Background: Our organization currently maintains an ICE-USDC liquidity pool. Given the dynamic nature of the cryptocurrency market and the evolving landscape, it's imperative to constantly reassess and optimize our liquidity pool strategies. Recent market movements and upcoming events, such as the expected approval of a Bitcoin ETF, indicate a potential surge in demand for both Bitcoin and Ethereum.
Proposal: We propose to split the current ICE-USDC liquidity pool into two separate pools: ICE-WBTC and ICE-ETH. Each of these new pools will hold 50% of the liquidity previously assigned to the ICE-USDC pool.
Rationale: Optimal Exposure: The cryptocurrency market indicates a potential appreciation in both Bitcoin and Ethereum. With the upcoming Bitcoin ETF approval, the conversion provides the organization with exposure to assets poised for growth.
Diversification Benefits: Splitting the liquidity between ICE-WBTC and ICE-ETH ensures that we are not overly reliant on the performance of a single asset pairing, providing a hedge against potential market downturns in one while benefitting from upswings in the other.

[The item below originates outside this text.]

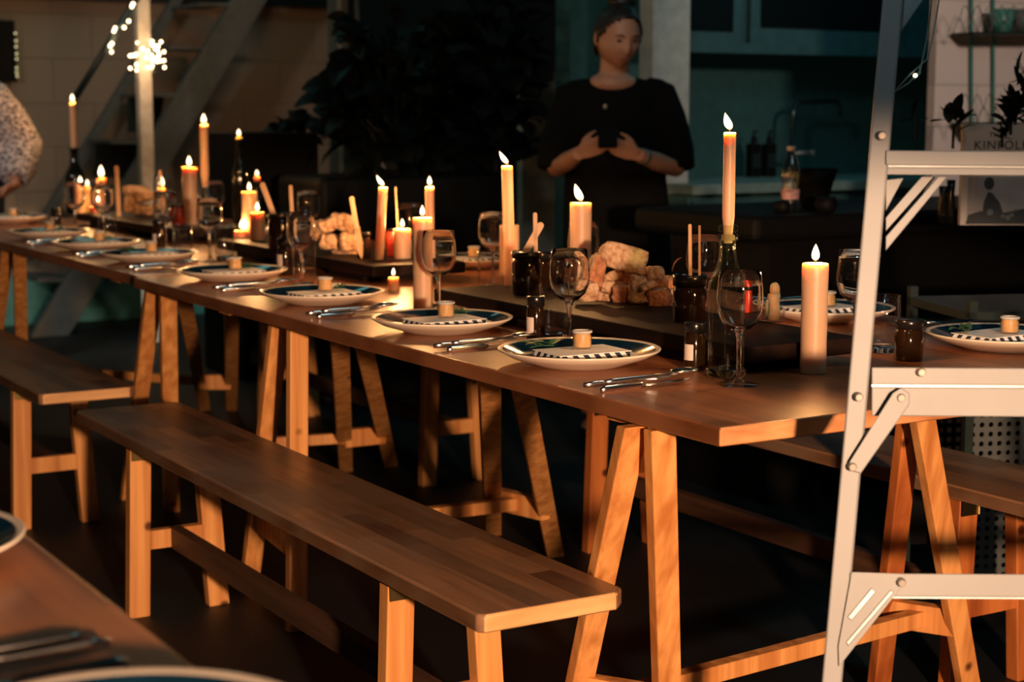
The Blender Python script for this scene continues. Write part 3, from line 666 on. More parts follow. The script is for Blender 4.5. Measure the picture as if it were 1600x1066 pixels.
def taper_in(label, p, z, top_px, wpx, fpx, flean=(0, 0), power=PW, sink=.03):
    d = dist((p.x, p.y, z)); s = d / F
    # height so that the top lies at the photo's row
    h = .3
    for _ in range(12):
        q = Vector((p.x, p.y, z + h)) - CP; row = 533 - F * q.dot(UP) / q.dot(FW); h += (row - top_px) * s
    px = 0; t = thing('taper_candle', label, 'candle', (p.x, p.y, z - sink), 0, 'cream candles along the table'); h += sink; r = wpx * s / 2
    obj('wax_body', lathe([(0, 0), (r * .7, 0), (r * .78, sink * .8), (r, sink * 1.5), (r * 1.02, h * .4), (r * .99, h * .8), (r * 1.01, h - .004), (r * .95, h), (r * .7, h - .002), (0, h - .003)], 32), M['wax'], t, smooth=True)
    fh = fpx * s; fw_ = fh * .24
    obj('flame', lathe([(0, 0), (fw_ * .55, fh * .08), (fw_ * .95, fh * .22), (fw_, fh * .38), (fw_ * .8, fh * .58), (fw_ * .45, fh * .8), (0, fh)], 20, (0, 0, 0), flean), M['flame'], t, smooth=True, loc=(0, 0, h + .004))
    obj('wick', tube([(0, 0, h - .006), (0, 0, h + .004), (flean[0] * .008, flean[1] * .008, h + .012)], .0011, 6), M['wick'], t)
    l = bpy.data.lights.new('flame_light', 'POINT'); l.energy = power; l.color = (1, .47, .16); l.shadow_soft_size = min(.006, fw_ * .8)
    o = bpy.data.objects.new('flame_light', l); COL.objects.link(o); o.parent = t; o.location = (flean[0] * fh * .5, flean[1] * fh * .5, h + .004 + fh * .5)
taper_in('tall lit taper candle standing in the green glass bottle', bp_, T + bh, 207, 19, 27, LX(-.3))
bt, p1, h1 = bottle('clear_bottle', 'small clear glass bottle holding the left tall taper', 322, 345, 280, 22, B, 'glass', 'sglass')
taper_in('tall lit taper candle in a clear bottle, left third of the photo', p1, B + h1, 195, 12.5, 16)
bt, p2, h2 = bottle('dark_wine_bottle', 'dark wine bottle with a taper candle in it at far left', 119, 335, 232, 30, T, 'darkbottle')
taper_in('thin lit taper in the dark wine bottle under the stair rail', p2, T + h2, 160, 10, 12)
bt, p3, h3 = bottle('dark_bottle', 'tall black bottle with a candle stub, in shadow behind the middle board', 376, 350, 219, 24, T, 'darkbottle')
taper_in('short candle stub burning on top of the tall black bottle', p3, T + h3, 214, 10, 11, power=.5, sink=.01)
bt, p4, h4 = bottle('dark_bottle', 'shorter black bottle with a candle stub behind the tallest of three candles', 403, 348, 284, 20, T, 'darkbottle')
taper_in('tiny candle stub burning on the shorter black bottle', p4, T + h4, 276, 10, 9, power=.4, sink=.01)
# melted stub
p = at(1207, 503, B); s = dist(p) / F
t = thing('melted_candle', 'melted unlit candle stub on the near end of the front board', 'candle', (p.x, p.y, B + .004))
def lump(d): return 1 + .22 * noise.noise(d * 3.1)
obj('wax_body', [rings([(0, 0, 0, .013, .013), (.001, 0, .015, .0145, .013), (0, 0, .035, .012, .013), (0, 0, .05, .010, .010)], 20), ball((.004, 0, .058), .010, .009, .014, fn=lump), ball((.010, 0, .046), .006, .006, .010, fn=lump), ball((-.012, .002, .022), .005, .006, .018, fn=lump), ball((.011, 0, .02), .005, .005, .016, fn=lump)], M['wax2'], t, smooth=True)
obj('wick', tube([(0, 0, .06), (.001, 0, .074)], .0013, 6), M['wick'], t)
votive_glass('small clear glass holder under the melted candle stub', p, B, .022, .026)
# ------------------------------------------------------------------ jars
def jar(name, label, px, base, top, wpx, z, glass='amber', lidh=.22, lab=False, open_=False):
    p = at(px, base, z); s = dist((p.x, p.y, z)) / F; h = (base - top) * s; r = wpx * s / 2
    t = thing(name, label, 'jar', (p.x, p.y, z)); hb = h * (1 - lidh)
    obj('jar_glass', lathe([(0, 0), (r * .88, 0), (r * .97, h * .04), (r * .97, hb * .86), (r * .86, hb * .95), (r * .84, hb), (0, hb)], 36), M[glass], t, smooth=True)
    obj('lid', lathe([(r * .80, hb), (r * .93, hb + .001), (r * .96, h * .98), (r * .90, h), (r * .84, h * .985), (0, h * .98)] if not open_ else [(r * .80, hb), (r * .98, hb), (r * 1.0, h * .97), (r * .93, h), (r * .80, h * .97), (r * .78, hb + .002), (0, hb + .002)], 36), M['lid'], t, smooth=True)
    if lab:
        a0 = math.atan2(-FW.y, -FW.x) - .75 if lab is True else lab
        v, f = [], []
        for k in range(9):
            a_ = a0 + .13 * (k - 4); v += [Vector((r * .985 * math.cos(a_), r * .985 * math.sin(a_), hb * .30)), Vector((r * .985 * math.cos(a_), r * .985 * math.sin(a_), hb * .72))]
        for k in range(8): f.append((2 * k, 2 * k + 2, 2 * k + 3, 2 * k + 1))
        obj('label', (v, f), M['label'], t)
    return (t, (p.x, p.y, z), h, r)
jar('small_amber_jar', 'small dark amber jar with a white label, left of the green bottle', 1085, 579, 503, 35, T, lab=True)
jar('small_amber_jar', 'small dark amber jar with a white label behind the nearest plate', 837, 536, 462, 30, T, lab=True)
jar('small_amber_jar', 'small dark jar with a white label between the third and fourth plates', 446, 430, 372, 26, T, lab=True)
jar('small_amber_jar', 'small dark jar with a white label beside the left wine glass', 249, 392, 344, 20, T, lab=True)
jar('small_amber_jar', 'small dark jar with a white label by the farthest plate on the near side', 88, 358, 324, 16, T, lab=True)
jar('amber_jar', 'stout dark amber jar right of the ladder rail', 1419, 563, 498, 46, T)
J1 = jar('open_preserve_jar', 'open dark jar with a wooden spreader leaning in it, left end of the near board', 823, 460, 392, 48, B, 'amber', .16, open_=True)
J2 = jar('preserve_jar', 'dark lidded jar just right of the open jar on the near board', 860, 452, 395, 40, B)
J3 = jar('open_preserve_jar', 'stout amber jar with two upright sticks, right of the bread on the near board', 1077, 502, 428, 54, B, 'amber', .24, open_=True)
jar('preserve_jar', 'small amber jar beside the tied wooden knife on the middle board', 569, 404, 362, 22, B)
J4 = jar('open_preserve_jar', 'black open jar right of the three short candles on the middle board', 437, 388, 333, 36, B, 'amber', .16, open_=True)
J5 = jar('red_preserve_jar', 'red jar half hidden behind the leaning taper of the middle board', 613, 400, 357, 22, B, 'redjar', .1)
jar('red_preserve_jar', 'small red jar beside the left thick pillar candle', 279, 352, 320, 20, B, 'redjar', .12)
jar('red_preserve_jar', 'red waxed jar seen through the front wine glass', 1172, 500, 447, 19, B, 'redjar', .12)
# ------------------------------------------------------------------ wooden sticks and spreaders
def stick(name, label, pa, pb, za, zb, w=.012, th=.0025, tip=False, da=None):
    if isinstance(za, tuple): d = dist(za[1]); a_ = atd(pa[0], pa[1], d)
    else: a_ = at(pa[0], pa[1], za); d = dist(a_)
    b_ = atd(pb[0], pb[1], d)
    ax = b_ - a_; L_ = ax.length; z_ = ax.normalized(); side = (RT - z_ * RT.dot(z_)).normalized(); n_ = z_.cross(side)
    pts = []
    for k in range(9):
        an = math.pi * k / 8; pts.append((math.cos(an) * w / 2, L_ - w / 2 + math.sin(an) * w / 2))
    if tip: pts += [(-w * .5, L_ * .5), (-w * .75, L_ * .38), (-w * .7, L_ * .15), (-w * .1, 0), (w * .35, L_ * .08), (w * .75, L_ * .3), (w * .5, L_ * .5)]
    else: pts += [(-w / 2, 0), (w / 2, 0)]
    o = obj(name, prism(pts, -th / 2, th / 2), M['stick'], bevel=.0004)
    o.matrix_world = Matrix(((side.x, n_.x, z_.x, a_.x), (side.y, n_.y, z_.y, a_.y), (side.z, n_.z, z_.z, a_.z), (0, 0, 0, 1)))
    return tag(o, label, 'wooden utensil', 'wooden sticks and spreaders in the jars')
stick('wooden_spreader', 'broad wooden spreader leaning out of the open jar by the tallest taper', (803, 426), (847, 348), J1, 0, .015)
stick('wooden_stick', 'upright wooden stick behind the leaning spreader of the near board', (838, 450), (836, 332), J1, 0, .009)
stick('wooden_stick', 'left of two thin upright sticks in the stout amber jar', (1079, 492), (1078, 350), J3, 0, .0065)
stick('wooden_stick', 'right of two thin upright sticks, reaching down in front of the amber jar', (1093, 503), (1093, 352), B + .001, 0, .0045)
k1 = stick('wooden_knife', 'wooden butter knife tied with twine, leaning on the pale bread', (566, 406), (549, 307), B + .001, 0, .013, tip=True)
o = obj('twine', tube([(math.cos(u) * .010, math.sin(u) * .004, .072 + .0012 * u) for u in [k * .5 for k in range(30)]], .0012, 6), M['twine'], k1)
stick('wooden_spreader', 'wooden stick standing behind the black jar, left of the far wine glass', (459, 384), (454, 289), B + .001, 0, .011)
stick('wooden_spreader', 'broad wooden spreader tilted left, above the black open jar', (444, 380), (409, 285), J4, 0, .016)
stick('wooden_stick', 'thin wooden stick standing between the leaning taper and the short pillar', (624, 398), (618, 292), J5, 0, .005)
stick('wooden_spreader', 'pointed wooden spreader upright at the far board', (186, 338), (182, 259), B, 0, .016)
stick('wooden_stick', 'thin pink-lit wooden stick behind the low candle at left', (254, 348), (250, 266), B + .001, 0, .008)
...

Increased Liquidity Opportunities: Given the prominence of both Bitcoin and Ethereum in the cryptocurrency market, the creation of these new pools might attract more traders, thereby potentially enhancing liquidity and transaction fee earnings for our organization.
Alignment with Market Trends: By transitioning to ICE-WBTC and ICE-ETH pools, our organization aligns itself with prevalent market movements and positions itself favorably to capitalize on upcoming market events.